Too many young people in Waverley are still stuck in their parents’ homes, and more and more key workers are having to commute into Farnham because they cannot afford to live here.
It’s a situation that is incredibly bad for the prosperity and health of our community.
We are an ageing population with a shortage of NHS and social care workers. And we have a lot of young families who face a shortage of nursery places and youth provision.
In both cases this is, at least in part, down to the fact that rents and house prices are out of reach for so many.

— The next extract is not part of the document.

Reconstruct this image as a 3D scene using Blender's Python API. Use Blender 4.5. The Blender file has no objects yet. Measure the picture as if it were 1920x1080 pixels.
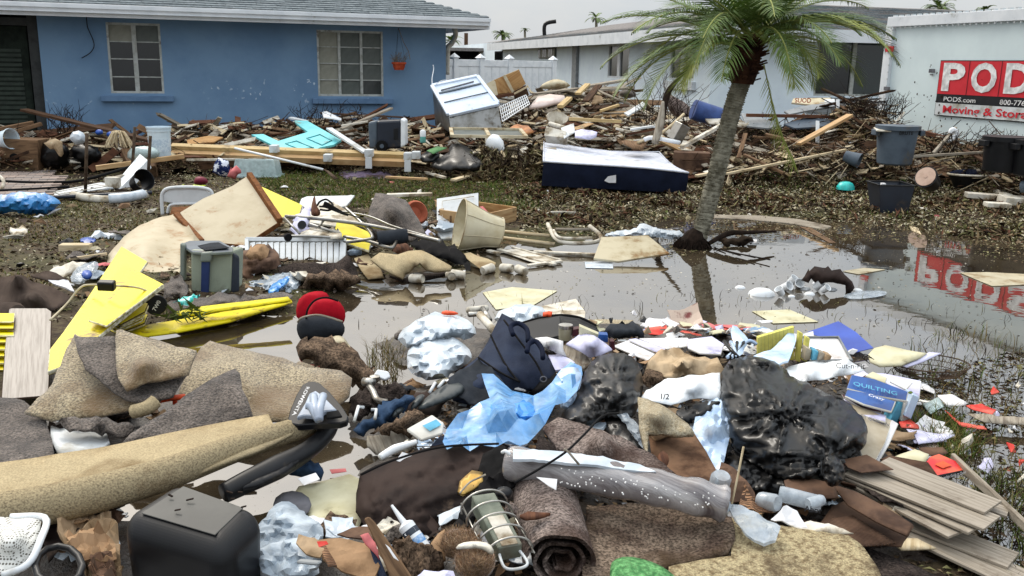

Labour is committed to appropriate and genuinely affordable housing that won’t sap already stretched infrastructure. So I am very pleased that in spite of the interminable squabbling between the Tories and Farnham Residents Party councillors, Waverley Borough Council finally agreed a policy in March on affordable housing for this area.
It means almost one in every three new homes in the borough will be affordable, either delivered through a housing association or similar, for sale on a part-rent, part-buy basis or through the First Homes scheme.
A number of criteria apply, but in summary it applies to any development of more than six homes and insists these homes remain affordable in perpetuity.
Where a developer says it is not viable to provide these homes, then they are required to fund provision elsewhere.
The question I am regularly asked on the doorstep is: “How affordable is ‘affordable’?”
It’s a good question because the government’s definition of affordable is quite high at 80 per cent of market value.
At this rate even someone earning £30,000 a year – the starting salary for a junior doctor, for example – would have less than £550 a month to live on for an average two-bed home in Farnham. That’s before any bills. Woe betide anyone earning less than this.
Labour has helped to pioneer what we call ‘Waverley Affordable’ – that’s homes in which the rents are no more than 65 to 70 per cent of market levels and cannot be sold off.
We’re proud to say we’re working on a plan for some of these homes to be delivered in Godalming, but we need them just as much in Farnham. It’s a practical and important contribution to the life and well-being of this town. It’s a policy that Labour councillors will work tirelessly for.
That’s why I urge readers to vote on May 4 to elect more Labour councillors in the town and borough council elections.